- Myślę, że warto było te trudne rozmowy prowadzić - powiedziała Emilewicz, komentując projekt kompromisu.
W projekcie zmian zapisano m.in. że tzw. warunkowość będzie służyła jedynie ochronie budżetu, a stwierdzenie naruszenia praworządności nie zawiesi płatności.
- Będziemy mówić o naruszeniu prawa wyłącznie w zakresie wydatkowania środków, więc jest to duża zmiana - powiedziała Emilewicz. - Polska nie ma żadnych problemów z praworządnością w zakresie wydawania środków.

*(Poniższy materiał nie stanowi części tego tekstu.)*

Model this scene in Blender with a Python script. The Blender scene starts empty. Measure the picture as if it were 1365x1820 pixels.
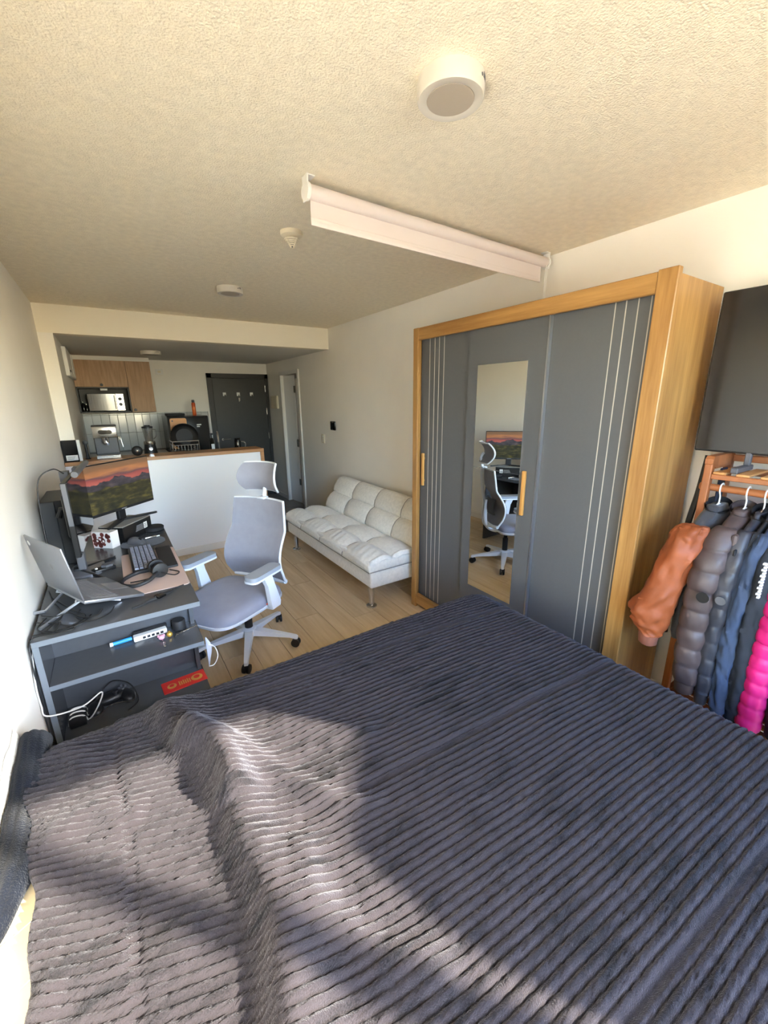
import bpy, bmesh, math, random
import numpy as np
from mathutils import Matrix, Vector, noise as mnoise
random.seed(7); np.random.seed(7)
SC = bpy.context.scene
COL = SC.collection
PI = math.pi

# ------------------------------------------------------------------ camera
cam_d = bpy.data.cameras.new('camera')
cam = bpy.data.objects.new('camera', cam_d); COL.objects.link(cam)
SC.camera = cam
yaw, pitch, roll = -0.5805, -0.2687, 0.0111
Rc = (Matrix.Rotation(yaw, 3, 'Z') @ Matrix.Rotation(pitch, 3, 'X') @ Matrix.Rotation(roll, 3, 'Y')) @ Matrix.Rotation(PI/2, 3, 'X')
cam.matrix_world = Matrix.Translation((0.3779, 0.0833, 1.5977)) @ Rc.to_4x4()
cam_d.sensor_fit = 'HORIZONTAL'; cam_d.sensor_width = 36.0
cam_d.lens = 36.0*729.66/1365.0
cam_d.clip_start = 0.02; cam_d.clip_end = 200

# ------------------------------------------------------------------ world, sun, exposure
SUN_EL = math.radians(30.5); SUN_H = Vector((-0.666, 0.746, 0)).normalized()
w = bpy.data.worlds.new('sky'); SC.world = w; w.use_nodes = True
nt = w.node_tree
bg = nt.nodes['Background']
sky = nt.nodes.new('ShaderNodeTexSky')
sky.sky_type = 'NISHITA'; sky.sun_disc = False
sky.sun_elevation = SUN_EL; sky.sun_rotation = math.atan2(-SUN_H.x, -SUN_H.y)
sky.dust_density = 1.0; sky.ozone_density = 1.0
tint = nt.nodes.new('ShaderNodeMix'); tint.data_type = 'RGBA'; tint.blend_type = 'MULTIPLY'; tint.inputs[0].default_value = 1.0; tint.inputs[7].default_value = (0.90, 0.98, 1.14, 1)
nt.links.new(sky.outputs[0], tint.inputs[6]); nt.links.new(tint.outputs[2], bg.inputs[0]); bg.inputs[1].default_value = 2.5
sd = bpy.data.lights.new('sun', 'SUN'); sd.energy = 28.0; sd.angle = math.radians(1.2); sd.color = (1.0, 0.87, 0.70)
so = bpy.data.objects.new('sun', sd); COL.objects.link(so)
dirv = SUN_H*math.cos(SUN_EL) + Vector((0, 0, -math.sin(SUN_EL)))
so.rotation_euler = dirv.to_track_quat('-Z', 'Y').to_euler(); so.location = (3, -4, 5)
pd = bpy.data.lights.new('window_portal', 'AREA'); pd.shape = 'RECTANGLE'; pd.size = 2.36; pd.size_y = 2.16
pd.cycles.is_portal = True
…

Zastrzegła jednak, że o porozumieniu będzie można mówić dopiero, gdy szczyt się zakończy, bo w czasie negocjacji wiele może się jeszcze zmienić.
Projekt porozumienia w sprawie unijnego budżetu dzieli polityków Zjednoczonej Prawicy.
"Jeżeli rozporządzenie łączące budżet z ideologią wejdzie w życie, będzie to znaczące ograniczenie suwerenności Polski i złamanie europejskich traktów. Nie zgadzamy się na to!!! Walczmy o interes Polski" - napisał w środę na Twitterze szef Solidarnej Polski Zbigniew Ziobro.
- Myślę, że może minister sprawiedliwości nie przeczytał dokładnie konkluzji. Ja przeczytałam wczoraj wszystkie punkty bardzo uważnie i to są stosunkowo korzystne dla nas rozwiązania - powiedziała Emilewicz i dodała, że "politycy czasami wypowiadają się w emocjach".